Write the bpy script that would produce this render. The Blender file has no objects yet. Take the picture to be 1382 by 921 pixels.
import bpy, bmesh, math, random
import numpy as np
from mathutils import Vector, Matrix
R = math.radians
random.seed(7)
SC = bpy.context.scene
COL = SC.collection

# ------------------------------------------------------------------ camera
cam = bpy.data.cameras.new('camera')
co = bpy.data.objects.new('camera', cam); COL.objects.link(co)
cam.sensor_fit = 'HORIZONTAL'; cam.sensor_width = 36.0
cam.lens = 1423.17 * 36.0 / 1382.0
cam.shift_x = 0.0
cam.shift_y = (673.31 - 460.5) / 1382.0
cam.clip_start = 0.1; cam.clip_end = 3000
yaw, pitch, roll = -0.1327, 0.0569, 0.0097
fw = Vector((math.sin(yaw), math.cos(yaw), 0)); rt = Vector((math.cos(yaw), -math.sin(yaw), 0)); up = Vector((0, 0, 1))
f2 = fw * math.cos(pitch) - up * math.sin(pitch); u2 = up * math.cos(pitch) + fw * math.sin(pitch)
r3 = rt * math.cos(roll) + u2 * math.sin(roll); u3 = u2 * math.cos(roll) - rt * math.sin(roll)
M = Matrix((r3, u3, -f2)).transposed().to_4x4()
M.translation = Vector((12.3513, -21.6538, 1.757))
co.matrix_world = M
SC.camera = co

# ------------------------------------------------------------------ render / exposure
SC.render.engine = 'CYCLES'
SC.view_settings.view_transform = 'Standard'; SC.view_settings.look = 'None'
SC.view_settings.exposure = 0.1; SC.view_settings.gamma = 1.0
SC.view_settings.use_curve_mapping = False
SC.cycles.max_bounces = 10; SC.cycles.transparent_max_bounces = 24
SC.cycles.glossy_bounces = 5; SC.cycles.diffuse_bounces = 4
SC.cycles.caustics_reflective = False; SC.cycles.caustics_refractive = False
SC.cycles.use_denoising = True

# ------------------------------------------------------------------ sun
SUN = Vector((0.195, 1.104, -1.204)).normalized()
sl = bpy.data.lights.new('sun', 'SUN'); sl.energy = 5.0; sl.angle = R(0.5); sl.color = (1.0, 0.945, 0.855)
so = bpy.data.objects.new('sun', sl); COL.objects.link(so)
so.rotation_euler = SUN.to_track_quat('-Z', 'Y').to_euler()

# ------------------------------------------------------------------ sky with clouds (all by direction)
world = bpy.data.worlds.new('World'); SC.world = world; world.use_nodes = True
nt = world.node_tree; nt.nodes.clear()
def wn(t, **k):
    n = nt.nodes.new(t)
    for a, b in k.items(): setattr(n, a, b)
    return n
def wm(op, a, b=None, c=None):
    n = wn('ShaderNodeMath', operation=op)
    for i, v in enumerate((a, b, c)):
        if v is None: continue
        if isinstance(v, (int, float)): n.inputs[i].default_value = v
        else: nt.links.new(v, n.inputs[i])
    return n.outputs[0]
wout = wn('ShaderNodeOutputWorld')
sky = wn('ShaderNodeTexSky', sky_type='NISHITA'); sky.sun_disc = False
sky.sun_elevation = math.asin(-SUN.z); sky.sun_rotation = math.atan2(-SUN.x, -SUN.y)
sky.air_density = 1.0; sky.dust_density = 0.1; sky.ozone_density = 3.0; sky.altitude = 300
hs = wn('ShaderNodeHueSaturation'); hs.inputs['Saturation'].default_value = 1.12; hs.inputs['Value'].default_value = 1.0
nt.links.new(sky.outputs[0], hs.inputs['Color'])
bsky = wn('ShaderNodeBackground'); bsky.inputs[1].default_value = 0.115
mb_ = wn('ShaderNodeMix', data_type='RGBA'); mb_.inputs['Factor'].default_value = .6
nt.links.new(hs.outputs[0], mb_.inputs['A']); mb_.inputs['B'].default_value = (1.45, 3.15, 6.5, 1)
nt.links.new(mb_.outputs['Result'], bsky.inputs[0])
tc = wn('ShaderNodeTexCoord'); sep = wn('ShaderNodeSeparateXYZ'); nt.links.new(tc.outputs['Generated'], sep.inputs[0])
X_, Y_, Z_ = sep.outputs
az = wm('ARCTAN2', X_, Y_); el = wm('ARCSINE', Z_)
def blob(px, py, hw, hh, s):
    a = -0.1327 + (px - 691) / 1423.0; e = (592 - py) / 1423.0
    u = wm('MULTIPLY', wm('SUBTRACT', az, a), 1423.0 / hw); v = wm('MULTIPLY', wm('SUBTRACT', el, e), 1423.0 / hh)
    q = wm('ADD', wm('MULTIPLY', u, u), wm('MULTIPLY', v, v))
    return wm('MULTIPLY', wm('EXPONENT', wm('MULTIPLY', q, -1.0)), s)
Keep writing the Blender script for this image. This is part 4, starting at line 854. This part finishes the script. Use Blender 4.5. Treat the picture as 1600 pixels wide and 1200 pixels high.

- PROBLEM STATEMENT -
Quote the records above exactly, from the first line through the line containing "COL = SC.collection", and nothing more.

- THE COMPLETED TASK -
Write the bpy script that would produce this render. The Blender file has no objects yet. Take the picture to be 1382 by 921 pixels.
import bpy, bmesh, math, random
import numpy as np
from mathutils import Vector, Matrix
R = math.radians
random.seed(7)
SC = bpy.context.scene
COL = SC.collection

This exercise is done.